26 Mart 2015 Perşembe

NİŞANIM ay dur vazgeçtim "istemede ne giydim postu:)"



ya siz ne ponçik şeylersiniz , ay siz beni çok mu özlediniz, ay ben sizi yeeeriiğğm yerriğğmmm <3 kalp kalp.

yazar burada şizofreniyle kol kola gezmenin keyfini yaşıyor hahahah

Ya tamam ya tamam beni özlediğiniz beni gördüğünüz falan yok biliyorum. neyse konumuz bu değil bir masal anlatıyordum ben, yarım kalmıştı devam edicem müsade ederseniz.

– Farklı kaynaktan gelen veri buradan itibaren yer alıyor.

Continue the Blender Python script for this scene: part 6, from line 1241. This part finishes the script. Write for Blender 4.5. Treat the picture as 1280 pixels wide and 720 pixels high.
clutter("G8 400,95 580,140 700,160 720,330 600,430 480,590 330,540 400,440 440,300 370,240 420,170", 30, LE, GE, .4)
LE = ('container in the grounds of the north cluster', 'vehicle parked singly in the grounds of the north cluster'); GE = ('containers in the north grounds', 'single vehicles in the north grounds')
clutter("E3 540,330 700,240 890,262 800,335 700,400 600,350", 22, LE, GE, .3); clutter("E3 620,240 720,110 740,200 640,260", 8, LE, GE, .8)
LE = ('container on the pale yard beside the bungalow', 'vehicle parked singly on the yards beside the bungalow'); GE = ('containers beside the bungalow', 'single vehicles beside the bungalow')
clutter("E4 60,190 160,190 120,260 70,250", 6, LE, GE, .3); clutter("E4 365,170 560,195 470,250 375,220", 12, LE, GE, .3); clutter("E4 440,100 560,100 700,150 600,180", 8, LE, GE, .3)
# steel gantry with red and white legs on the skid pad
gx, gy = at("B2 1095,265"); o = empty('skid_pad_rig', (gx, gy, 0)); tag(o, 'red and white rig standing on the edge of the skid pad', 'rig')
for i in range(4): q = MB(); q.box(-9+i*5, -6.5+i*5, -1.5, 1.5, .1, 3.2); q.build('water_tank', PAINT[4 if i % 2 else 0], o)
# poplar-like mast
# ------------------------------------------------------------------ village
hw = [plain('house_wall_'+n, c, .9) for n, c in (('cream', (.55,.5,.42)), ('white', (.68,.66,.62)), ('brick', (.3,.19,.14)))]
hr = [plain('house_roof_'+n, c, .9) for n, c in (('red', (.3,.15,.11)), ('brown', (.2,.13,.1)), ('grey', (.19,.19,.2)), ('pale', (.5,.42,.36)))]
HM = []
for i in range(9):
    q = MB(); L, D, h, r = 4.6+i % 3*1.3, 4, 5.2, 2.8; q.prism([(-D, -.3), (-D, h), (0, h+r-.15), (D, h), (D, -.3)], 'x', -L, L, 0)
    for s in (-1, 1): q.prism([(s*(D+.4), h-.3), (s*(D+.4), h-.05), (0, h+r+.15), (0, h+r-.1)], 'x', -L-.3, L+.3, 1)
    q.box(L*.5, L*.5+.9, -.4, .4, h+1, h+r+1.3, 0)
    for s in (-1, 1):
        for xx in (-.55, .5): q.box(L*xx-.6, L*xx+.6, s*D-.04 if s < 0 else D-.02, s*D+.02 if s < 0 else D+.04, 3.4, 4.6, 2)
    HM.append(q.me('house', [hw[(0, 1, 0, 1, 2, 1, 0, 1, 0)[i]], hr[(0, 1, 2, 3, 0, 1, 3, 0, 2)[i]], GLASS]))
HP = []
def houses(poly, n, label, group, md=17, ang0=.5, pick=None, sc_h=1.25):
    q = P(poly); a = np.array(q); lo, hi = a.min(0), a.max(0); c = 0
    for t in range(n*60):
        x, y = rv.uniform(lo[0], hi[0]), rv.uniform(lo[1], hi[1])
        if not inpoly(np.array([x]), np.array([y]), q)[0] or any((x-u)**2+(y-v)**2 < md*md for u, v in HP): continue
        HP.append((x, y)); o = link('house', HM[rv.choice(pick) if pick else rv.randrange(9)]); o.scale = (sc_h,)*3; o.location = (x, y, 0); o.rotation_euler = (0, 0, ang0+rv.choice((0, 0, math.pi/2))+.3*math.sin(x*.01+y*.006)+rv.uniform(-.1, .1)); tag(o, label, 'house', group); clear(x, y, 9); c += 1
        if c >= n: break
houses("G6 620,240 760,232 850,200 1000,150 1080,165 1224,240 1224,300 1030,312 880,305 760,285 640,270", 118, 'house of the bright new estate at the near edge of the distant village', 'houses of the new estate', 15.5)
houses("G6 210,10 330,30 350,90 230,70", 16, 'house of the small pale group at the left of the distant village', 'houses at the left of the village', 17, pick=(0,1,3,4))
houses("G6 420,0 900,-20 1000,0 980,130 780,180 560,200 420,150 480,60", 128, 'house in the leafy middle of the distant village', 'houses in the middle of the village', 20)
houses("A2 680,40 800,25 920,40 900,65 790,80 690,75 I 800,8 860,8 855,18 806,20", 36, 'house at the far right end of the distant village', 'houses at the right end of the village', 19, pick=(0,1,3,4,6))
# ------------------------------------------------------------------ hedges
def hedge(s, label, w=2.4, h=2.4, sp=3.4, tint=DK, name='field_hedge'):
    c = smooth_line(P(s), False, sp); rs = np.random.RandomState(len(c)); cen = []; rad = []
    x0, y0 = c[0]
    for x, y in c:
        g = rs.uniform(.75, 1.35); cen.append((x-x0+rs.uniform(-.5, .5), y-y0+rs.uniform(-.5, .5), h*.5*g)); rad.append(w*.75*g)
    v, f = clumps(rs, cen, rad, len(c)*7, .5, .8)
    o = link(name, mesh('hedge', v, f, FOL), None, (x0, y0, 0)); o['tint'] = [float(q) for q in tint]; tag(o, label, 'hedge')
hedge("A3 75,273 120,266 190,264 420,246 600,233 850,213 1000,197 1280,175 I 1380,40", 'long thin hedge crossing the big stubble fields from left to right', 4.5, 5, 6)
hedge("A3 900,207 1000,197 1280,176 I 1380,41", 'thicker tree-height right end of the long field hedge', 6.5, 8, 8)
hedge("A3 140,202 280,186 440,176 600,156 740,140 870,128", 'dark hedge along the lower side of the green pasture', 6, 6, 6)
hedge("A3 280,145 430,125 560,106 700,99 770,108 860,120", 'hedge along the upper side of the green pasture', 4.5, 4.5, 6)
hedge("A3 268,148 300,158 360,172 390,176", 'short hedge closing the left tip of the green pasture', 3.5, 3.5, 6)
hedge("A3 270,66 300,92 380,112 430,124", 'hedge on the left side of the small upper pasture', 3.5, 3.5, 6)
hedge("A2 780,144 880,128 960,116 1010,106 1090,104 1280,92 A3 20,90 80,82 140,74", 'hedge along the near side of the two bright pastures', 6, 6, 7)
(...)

yazar burada kuğul olmanın tadını çıkarıyor hahahah :D

TARİH : 02 temmuz

heytt be yıl dönümü gelmiş neredeyse.

anlatıcam şey bir: nişan hikayesi ona göre lütfen evde kalan kızlar okumasın :D şaka şaka Rabbim herkesin gönlüne göre versin ve kalbinin prensini çok aratmadan karşsına çıkarsın. dinimiz amin. :D

alışverişi her dişi gibi her türk kadını gibi ve tabiki her blogger gibi çok seven bi insanım. hayatımda ilk defa alışverişten pofffff dediğim offf dediğim zaman nişan zamanım oldu. oruç oruç beynim burnumdan kaldırımlara aktı gitti vallah. kaç adet saten görünümlü naylon gecelik elledim inceledim bilmiyorum.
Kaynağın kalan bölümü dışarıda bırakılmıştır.